Since joining WiPS, LaBelle has tackled social topics such as anti-LGBTQ+ legislation and the rights of minorities. While social justice is the goal, WiPS looks to spread the message by offering a plethora of outreach events. “We host some fun community events like pumpkin painting and tie dye nights, but we also work professionally to set up lectures and Q&A panels.” 

LaBelle has remained a committed member of these programs since their first year at Drexel. “My dedication to social causes has really defined my time at Drexel.
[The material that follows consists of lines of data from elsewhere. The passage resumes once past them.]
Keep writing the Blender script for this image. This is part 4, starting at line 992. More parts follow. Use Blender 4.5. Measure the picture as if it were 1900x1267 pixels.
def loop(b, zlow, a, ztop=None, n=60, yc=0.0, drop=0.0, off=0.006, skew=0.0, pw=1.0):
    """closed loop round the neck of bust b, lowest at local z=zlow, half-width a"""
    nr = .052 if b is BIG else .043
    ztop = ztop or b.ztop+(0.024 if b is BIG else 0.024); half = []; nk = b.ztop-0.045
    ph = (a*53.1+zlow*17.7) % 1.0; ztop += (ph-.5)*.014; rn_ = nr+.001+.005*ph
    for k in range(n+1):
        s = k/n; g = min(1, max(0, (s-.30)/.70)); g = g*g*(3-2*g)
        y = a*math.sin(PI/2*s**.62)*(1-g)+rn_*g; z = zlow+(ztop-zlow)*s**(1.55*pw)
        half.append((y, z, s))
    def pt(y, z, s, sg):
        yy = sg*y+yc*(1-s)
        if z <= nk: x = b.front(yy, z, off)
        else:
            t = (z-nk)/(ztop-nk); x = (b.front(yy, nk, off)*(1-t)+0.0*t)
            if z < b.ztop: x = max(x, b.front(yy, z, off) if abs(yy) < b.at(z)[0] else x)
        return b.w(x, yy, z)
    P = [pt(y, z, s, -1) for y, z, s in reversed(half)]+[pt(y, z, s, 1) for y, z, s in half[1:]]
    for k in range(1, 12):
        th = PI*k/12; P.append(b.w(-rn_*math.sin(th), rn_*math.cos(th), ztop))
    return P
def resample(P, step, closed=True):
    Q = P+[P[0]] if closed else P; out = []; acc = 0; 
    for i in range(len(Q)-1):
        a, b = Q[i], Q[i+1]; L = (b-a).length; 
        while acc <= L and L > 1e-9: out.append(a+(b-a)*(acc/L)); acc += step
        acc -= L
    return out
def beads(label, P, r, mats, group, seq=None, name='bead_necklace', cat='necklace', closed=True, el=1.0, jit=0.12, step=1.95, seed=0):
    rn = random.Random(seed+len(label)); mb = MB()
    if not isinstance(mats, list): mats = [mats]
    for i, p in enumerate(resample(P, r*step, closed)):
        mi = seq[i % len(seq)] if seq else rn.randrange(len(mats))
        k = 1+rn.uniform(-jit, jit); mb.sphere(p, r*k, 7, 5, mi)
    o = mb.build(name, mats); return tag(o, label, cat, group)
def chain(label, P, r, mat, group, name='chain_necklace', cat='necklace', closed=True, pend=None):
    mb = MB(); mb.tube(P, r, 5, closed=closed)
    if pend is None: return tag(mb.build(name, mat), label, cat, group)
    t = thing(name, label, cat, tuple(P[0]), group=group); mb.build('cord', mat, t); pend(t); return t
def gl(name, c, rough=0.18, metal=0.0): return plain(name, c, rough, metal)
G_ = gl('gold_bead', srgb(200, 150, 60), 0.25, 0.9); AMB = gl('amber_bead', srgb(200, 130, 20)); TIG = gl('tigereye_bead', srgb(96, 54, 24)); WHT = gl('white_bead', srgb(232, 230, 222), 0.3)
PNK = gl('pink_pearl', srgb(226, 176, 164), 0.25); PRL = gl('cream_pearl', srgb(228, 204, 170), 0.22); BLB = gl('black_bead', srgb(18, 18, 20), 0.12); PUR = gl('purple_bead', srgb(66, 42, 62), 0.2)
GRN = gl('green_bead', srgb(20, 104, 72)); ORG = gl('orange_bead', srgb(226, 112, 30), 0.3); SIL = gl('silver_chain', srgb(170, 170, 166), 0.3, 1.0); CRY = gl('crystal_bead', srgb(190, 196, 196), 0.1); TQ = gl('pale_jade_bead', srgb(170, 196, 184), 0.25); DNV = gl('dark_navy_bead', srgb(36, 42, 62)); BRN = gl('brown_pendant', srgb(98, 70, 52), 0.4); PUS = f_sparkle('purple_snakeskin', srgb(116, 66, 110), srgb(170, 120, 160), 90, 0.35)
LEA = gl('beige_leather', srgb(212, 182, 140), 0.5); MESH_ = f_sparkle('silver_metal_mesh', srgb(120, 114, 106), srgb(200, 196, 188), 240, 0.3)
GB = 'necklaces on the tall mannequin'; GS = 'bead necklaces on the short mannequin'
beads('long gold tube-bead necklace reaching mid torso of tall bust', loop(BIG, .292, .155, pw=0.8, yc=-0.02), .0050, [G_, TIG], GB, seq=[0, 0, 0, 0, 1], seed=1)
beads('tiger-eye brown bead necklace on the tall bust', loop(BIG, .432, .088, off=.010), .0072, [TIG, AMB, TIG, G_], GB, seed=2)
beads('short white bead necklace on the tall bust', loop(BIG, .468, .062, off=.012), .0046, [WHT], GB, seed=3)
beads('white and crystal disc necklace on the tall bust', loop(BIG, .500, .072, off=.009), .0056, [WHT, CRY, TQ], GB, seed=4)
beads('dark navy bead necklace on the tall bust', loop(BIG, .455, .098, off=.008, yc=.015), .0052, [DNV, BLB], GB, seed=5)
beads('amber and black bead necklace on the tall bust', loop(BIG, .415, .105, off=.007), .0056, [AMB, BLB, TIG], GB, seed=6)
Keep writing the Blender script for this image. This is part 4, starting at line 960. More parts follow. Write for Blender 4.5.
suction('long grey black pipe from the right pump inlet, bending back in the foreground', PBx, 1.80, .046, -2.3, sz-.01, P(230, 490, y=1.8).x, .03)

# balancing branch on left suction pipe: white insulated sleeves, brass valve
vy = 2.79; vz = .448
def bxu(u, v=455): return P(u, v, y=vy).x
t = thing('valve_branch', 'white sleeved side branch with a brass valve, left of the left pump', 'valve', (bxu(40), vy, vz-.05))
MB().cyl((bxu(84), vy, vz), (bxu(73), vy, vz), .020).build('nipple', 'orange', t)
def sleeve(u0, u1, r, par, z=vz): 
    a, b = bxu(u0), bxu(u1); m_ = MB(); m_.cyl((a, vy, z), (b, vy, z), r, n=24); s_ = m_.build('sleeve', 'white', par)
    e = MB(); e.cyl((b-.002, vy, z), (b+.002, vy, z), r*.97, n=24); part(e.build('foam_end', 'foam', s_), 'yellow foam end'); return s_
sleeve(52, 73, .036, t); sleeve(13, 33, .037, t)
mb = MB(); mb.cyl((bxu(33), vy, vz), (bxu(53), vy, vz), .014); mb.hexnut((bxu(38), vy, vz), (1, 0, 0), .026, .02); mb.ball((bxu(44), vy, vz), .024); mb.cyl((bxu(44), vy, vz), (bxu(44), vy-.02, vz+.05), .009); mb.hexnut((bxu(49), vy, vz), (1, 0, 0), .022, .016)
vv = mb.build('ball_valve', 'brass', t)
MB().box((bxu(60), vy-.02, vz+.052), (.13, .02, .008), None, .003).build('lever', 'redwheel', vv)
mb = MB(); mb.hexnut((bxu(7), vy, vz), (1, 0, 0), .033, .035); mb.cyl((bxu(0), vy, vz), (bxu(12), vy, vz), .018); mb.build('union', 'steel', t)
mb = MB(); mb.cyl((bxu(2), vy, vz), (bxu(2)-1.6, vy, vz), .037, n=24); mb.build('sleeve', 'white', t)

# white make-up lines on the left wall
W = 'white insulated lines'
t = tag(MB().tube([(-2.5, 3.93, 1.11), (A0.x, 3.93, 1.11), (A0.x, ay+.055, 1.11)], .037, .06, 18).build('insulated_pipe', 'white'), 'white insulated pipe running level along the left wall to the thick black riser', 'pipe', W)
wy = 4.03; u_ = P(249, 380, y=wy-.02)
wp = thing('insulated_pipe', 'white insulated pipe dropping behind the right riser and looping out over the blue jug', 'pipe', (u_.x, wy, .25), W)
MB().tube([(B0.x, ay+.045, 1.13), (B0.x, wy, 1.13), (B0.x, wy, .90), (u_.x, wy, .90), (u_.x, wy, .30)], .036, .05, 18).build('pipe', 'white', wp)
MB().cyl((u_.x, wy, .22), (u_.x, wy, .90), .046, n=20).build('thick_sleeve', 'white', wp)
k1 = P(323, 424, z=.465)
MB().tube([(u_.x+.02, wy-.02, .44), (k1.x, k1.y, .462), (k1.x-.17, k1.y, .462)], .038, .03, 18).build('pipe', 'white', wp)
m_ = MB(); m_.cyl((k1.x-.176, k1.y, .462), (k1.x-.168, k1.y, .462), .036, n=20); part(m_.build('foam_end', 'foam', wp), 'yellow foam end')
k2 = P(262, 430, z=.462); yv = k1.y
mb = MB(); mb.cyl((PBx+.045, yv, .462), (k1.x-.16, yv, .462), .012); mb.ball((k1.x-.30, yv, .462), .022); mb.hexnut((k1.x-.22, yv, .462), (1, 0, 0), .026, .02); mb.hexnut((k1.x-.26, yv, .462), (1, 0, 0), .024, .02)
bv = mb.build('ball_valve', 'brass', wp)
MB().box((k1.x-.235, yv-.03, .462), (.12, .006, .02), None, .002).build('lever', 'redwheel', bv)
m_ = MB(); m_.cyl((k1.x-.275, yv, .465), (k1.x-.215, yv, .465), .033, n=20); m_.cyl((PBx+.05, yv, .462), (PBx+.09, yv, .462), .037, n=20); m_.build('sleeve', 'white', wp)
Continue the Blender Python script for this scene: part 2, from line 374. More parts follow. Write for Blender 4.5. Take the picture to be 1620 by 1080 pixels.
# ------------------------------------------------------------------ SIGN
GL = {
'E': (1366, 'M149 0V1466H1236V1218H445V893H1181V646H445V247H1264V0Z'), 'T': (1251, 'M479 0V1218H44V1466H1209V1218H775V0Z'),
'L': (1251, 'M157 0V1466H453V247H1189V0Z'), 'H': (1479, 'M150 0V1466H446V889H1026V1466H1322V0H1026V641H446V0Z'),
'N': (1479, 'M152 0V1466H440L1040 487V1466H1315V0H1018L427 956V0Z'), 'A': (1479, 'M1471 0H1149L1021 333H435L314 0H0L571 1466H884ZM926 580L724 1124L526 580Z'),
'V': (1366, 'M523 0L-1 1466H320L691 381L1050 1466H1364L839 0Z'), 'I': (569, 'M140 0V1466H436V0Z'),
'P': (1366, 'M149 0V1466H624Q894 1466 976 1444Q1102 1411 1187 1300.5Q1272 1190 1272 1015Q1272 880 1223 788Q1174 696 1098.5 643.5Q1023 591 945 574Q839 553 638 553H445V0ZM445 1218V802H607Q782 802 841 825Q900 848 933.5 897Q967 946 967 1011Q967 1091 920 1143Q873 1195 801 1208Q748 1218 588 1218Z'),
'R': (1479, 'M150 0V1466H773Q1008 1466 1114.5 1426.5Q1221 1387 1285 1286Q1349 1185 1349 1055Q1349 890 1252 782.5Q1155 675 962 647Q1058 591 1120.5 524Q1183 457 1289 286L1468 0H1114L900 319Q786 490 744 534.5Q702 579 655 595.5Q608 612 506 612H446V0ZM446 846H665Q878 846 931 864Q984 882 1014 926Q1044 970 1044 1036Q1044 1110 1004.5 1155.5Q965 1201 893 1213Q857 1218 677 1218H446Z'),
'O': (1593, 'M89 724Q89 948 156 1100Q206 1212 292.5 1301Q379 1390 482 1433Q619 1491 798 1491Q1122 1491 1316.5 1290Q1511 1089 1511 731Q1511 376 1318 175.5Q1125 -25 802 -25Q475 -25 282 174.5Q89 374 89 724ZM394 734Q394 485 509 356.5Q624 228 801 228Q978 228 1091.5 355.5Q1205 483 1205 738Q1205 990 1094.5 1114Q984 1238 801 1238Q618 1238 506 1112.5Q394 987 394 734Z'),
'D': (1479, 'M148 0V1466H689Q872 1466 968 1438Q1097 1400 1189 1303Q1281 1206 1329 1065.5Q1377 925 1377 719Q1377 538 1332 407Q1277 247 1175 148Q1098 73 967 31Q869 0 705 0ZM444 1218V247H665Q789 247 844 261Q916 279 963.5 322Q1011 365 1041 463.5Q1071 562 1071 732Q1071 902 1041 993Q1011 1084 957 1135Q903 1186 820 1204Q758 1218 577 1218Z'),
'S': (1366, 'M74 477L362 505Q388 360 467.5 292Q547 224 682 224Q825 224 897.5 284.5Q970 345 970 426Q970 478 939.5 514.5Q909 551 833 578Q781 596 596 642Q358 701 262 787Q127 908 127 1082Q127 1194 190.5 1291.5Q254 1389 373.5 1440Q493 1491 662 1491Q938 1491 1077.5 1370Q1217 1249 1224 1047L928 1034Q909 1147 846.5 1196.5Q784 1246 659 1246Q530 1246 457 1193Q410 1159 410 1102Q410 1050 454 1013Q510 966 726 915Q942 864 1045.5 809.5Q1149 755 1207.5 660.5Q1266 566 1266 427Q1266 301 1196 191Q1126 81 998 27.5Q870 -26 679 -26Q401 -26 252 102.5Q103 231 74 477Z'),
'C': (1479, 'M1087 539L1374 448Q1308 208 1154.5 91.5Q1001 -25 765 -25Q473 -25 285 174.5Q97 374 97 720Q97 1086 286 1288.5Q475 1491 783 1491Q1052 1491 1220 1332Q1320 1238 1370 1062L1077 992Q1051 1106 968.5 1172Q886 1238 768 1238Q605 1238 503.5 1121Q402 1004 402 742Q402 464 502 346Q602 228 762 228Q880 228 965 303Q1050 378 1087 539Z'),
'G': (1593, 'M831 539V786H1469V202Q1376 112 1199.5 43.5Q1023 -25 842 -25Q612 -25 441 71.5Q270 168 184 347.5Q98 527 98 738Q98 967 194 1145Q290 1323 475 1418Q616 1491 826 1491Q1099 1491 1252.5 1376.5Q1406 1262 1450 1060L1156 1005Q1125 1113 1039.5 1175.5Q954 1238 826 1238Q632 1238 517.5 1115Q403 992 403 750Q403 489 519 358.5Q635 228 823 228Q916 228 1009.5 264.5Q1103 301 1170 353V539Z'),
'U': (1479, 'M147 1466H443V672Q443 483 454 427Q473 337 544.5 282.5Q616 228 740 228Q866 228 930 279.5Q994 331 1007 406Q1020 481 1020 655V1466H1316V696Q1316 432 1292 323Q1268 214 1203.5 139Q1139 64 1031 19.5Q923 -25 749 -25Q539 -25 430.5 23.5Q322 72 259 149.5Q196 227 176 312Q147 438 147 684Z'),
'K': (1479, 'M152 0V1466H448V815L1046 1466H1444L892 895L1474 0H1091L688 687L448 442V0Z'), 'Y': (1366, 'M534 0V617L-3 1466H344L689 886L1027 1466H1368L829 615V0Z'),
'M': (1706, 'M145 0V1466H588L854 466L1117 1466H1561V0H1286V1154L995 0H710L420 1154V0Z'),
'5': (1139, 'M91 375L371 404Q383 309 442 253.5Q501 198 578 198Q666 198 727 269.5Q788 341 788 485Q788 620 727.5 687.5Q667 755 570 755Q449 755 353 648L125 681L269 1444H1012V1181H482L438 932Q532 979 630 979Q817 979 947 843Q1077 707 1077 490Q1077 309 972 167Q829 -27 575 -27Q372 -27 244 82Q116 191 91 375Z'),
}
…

Being a part of these organizations has provided a strong moral and social foundation for me to work with, which has been super fulfilling.” LaBelle feels these groups are a necessity to bring about change by beginning tough discussions and serving as a place for people to voice their beliefs and feelings. 

LaBelle with fellow members of WiPS.

LaBelle has also used their activist background to work closely with some of Philadelphia’s underserved schools. They help run an annual collaboration between Drexel and the Philadelphia School District that serves as an opportunity for high school students in the city to learn and experiment with physics in ways they never have before. “The goal of the collaboration is to expose students to all the cool wonders of science and what physics specifically has to offer,” LaBelle explained. “We achieved this through a really cool series of demos on electricity and magnetism.”

LaBelle hopes that other Drexel students will get involved in making their community a better place. WiPs is always looking for new members to share stories and ideas and is an environment where all are welcome to do so. They plan to continue hosting events that allow an opportunity to discuss systemic issues and solutions that bring equity to all.  

There are valuable lessons to take away from these experiences, according to LaBelle. “For a historically homogeneous field, it's easy to get trapped into a limited perspective,” they explained. “Keeping an open mind to the true variety of human experience should come just as naturally as keeping an open mind to quantum weirdness or all the other mental gymnastics we put ourselves through as physicists. It's ultimately with added complexity or with a different perspective that we make new discoveries about ourselves and the nature around us.”